Auch in den Begegnungen mit den Menschen stolpere ich immer über Widersprüchlichkeiten, die ich nach wie vor nicht in vertraute Begegnungsformen einordnen kann – ein kleines Beispiel mit einem unheimlich netten Kostümdesigner eines Filmsets, der mich nach meiner Antwort „I am from Germany” wieder einmal mit einer Reihe von Nazi-Assoziationen überfährt: „Aaah, Svastika, Hitler, Holocaust! You started World War II. And he killed soooo many Jews!” Sein nächster Satz: „What’s your favourite colour?“ geht einem Spaziergang zum nächsten Straßenhändler voraus, wo er mir einen Strohhut in meiner Lieblingsfarbe kauft, nur um anschließend lauthals zu verkünden: „I think, I am in love with this girl“ und wieder auf seinem Filmset zu verschwinden. Zurück lässt er eine stumme Tabea mit blauem Strohhut in der Hand und dem Gefühl, jetzt, in genau diesem Augenblick, wie ein Vogelstrauß den Kopf in einem Loch im Boden verstecken zu wollen.
Indien ist verrückt! Verrückt, verrückt, verrückt, im wahrsten Sinne des Wortes. Hier ist alles ein klein wenig verschoben, nicht ganz in das Bild eingepasst, an das ich gewöhnt bin, das von den Verhältnissen geprägt ist, die ich aus bisherigen Erfahrungen kenne. Und gleichzeitig bin es ich, die für meine Kommilitonen „pagal“ ist. Verrückt.Total, vollkommen, vom Scheitel bis zu meinen kleinen Zehen. Pagal, pagal, pagal, rufen sie, wenn sie mich sehen, mit mir reden. Und lachen herzhaft darüber.
Ich glaube also, das einzige, was ich hier über die „Lage“ auf dem Campus und in Indien aussagen kann, ist, dass sie mehr und mehr anfangen, an meinem Ich zu rütteln. Dass ich merke, wie ich weniger und weniger in der Lage bin, einen Blog über Indien zu schreiben. Weil Indien für mich kein Land, kein Ding, kein Objekt mehr ist, über das ich berichten kann. Weil es mich genauso als Subjekt infrage stellt, weil es mich so viel mehr verändert, als ich es im Gegenzug tue. Die Widersprüchlichkeiten, die sich auftun, sind da, weil meine Perspektive sie als Widersprüchlichkeiten wahrnimmt.

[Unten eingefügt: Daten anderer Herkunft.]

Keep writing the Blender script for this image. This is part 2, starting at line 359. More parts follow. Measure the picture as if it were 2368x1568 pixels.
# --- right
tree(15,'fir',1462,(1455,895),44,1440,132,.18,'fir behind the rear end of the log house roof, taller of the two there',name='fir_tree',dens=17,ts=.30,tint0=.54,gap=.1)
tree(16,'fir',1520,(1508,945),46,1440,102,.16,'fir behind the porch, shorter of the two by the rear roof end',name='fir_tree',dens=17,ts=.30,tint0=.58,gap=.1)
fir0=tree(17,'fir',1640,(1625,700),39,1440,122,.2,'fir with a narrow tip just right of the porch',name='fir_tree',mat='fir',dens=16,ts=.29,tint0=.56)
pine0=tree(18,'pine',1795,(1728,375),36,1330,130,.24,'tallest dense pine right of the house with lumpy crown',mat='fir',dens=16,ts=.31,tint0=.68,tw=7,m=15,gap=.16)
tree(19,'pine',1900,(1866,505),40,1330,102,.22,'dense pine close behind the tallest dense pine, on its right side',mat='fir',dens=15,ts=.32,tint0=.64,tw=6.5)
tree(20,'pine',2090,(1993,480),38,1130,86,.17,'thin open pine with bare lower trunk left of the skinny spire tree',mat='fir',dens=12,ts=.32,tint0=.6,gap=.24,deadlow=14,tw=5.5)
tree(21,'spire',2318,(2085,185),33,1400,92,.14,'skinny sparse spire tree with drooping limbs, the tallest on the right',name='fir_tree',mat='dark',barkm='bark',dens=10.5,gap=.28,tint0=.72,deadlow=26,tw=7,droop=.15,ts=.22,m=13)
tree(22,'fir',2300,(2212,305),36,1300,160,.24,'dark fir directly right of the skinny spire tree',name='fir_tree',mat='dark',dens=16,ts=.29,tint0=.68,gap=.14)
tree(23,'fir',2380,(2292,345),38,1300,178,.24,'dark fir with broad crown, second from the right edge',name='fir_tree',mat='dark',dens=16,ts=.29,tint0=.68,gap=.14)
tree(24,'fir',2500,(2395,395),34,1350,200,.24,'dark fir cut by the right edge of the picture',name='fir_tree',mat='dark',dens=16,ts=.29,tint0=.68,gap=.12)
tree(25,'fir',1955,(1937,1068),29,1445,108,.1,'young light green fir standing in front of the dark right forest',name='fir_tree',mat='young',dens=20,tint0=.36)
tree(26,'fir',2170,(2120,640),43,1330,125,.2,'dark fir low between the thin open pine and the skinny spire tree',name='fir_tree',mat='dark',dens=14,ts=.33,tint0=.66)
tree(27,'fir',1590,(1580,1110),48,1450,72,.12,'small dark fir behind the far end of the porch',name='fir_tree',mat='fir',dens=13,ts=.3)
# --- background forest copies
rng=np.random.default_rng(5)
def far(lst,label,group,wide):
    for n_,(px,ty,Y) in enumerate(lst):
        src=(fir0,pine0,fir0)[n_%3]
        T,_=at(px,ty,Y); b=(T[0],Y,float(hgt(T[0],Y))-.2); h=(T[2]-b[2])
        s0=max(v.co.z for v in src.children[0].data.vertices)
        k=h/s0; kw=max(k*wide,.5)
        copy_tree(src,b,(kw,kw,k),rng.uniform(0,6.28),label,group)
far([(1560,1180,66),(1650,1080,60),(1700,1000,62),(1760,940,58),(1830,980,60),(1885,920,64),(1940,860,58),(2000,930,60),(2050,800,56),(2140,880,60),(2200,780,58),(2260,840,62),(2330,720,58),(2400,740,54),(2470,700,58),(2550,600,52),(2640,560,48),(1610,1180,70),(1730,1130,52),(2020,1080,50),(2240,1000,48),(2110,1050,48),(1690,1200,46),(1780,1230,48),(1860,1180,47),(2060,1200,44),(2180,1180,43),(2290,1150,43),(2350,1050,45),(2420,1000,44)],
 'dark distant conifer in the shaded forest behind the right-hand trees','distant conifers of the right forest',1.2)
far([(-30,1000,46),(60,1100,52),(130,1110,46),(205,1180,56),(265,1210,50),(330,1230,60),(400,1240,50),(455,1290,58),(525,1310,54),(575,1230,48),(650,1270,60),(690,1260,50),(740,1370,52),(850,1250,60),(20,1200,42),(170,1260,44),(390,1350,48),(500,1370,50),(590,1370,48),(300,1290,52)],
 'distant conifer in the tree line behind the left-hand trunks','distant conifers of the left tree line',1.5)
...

Indien und ich, wir sind wohl beide „verrückt“, für uns gegenseitig verschoben. Und während ich für Indien natürlich keine Aussagen treffen kann, komme ich nicht umhin, permanent zu versuchen, diese Verschobenheit, dieses Doppelbild, irgendwie aufzuheben. Aber inzwischen begreife ich ein wenig, dass das nicht geht. Dass ein Doppelbild dem betroffenen Ausschnitt zwar die Schärfe nimmt, aber auch die Eindeutigkeit, die Dominanz eines einzigen Blickwinkels.
„Mad Hatter, why is a raven like a writing-desk?“ „Have you guessed the riddle yet?“, the Hatter said, turning to Alice again. „No, I give it up,“ Alice replied: „What’s the answer?“
„I haven’t the slightest idea,“ said the Hatter.
Und ich auch nicht.
Tabea, du bist nicht “verrückt”. Viele Gedanken sind gut. Ich sehe den roten Faden in dem Text nicht ganz, aber er ist super geschrieben und hat mich gerade in meiner Post-Wahl-Depression enorm aufgeheitert. Danke dafür!
Liebe Tabea,
dieser Text hat mich sehr berührt.
Du kannst Deine Gedanken und Gefühle ganz großartig zu Papier bringen.